Wolverine’s then seen in Africa having to rescue and protect a baby. No-one wants to see a baby harmed, so audience sympathy is instant, and the baby doubles as a smart limiting factor, meaning Wolverine has to prioritise stealth over slash, while at any moment the baby could cry and reveal him. Smith is again impressive, still exclusively using long horizontal panels, but here more traditional with his storytelling. However, a good idea and a good, risky, ending are separated by too many pages running on tension.

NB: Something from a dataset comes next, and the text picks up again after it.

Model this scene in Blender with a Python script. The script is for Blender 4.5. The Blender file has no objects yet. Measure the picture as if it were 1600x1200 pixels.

There’s a fair amount of that in David Lapham and David Aja’s story as well, spotlighting a remote Dakota community uncertain exactly what’s fallen from the skies. Turns out it’s a badly wounded Wolverine, and a giant robot. Aja draws this beautifully, only glimpsed in shadow, but ungainly technology, while Lapham combines rural horror with the threat of standard villains Hydra. It’s a really effective mood piece, a dark commentary on human nature with some creepy touches.
Having wallowed in the darkness for three consecutive stories beforehand, Rob Williams and Laurence Campbell have Wolverine go Christmas shopping in the closer. It’s another clever story, ridiculous while simultaneously presenting a viable threat in a location where Wolverine can’t just cut loose. A decent Christmas story requires some message of hope or redemption, and Williams provides both, while Campbell will have you believing in rampaging elves.
Marvel have a very haphazard policy with regarding to collections of some characters, and other Wolverine graphic novels can seem like any old four stories slapped together with a $25 price tag. Blood & Sorrow actually delivers, with each of the four stories presenting something Wolverine can’t just slash his way through, without shortchanging on the slashing either.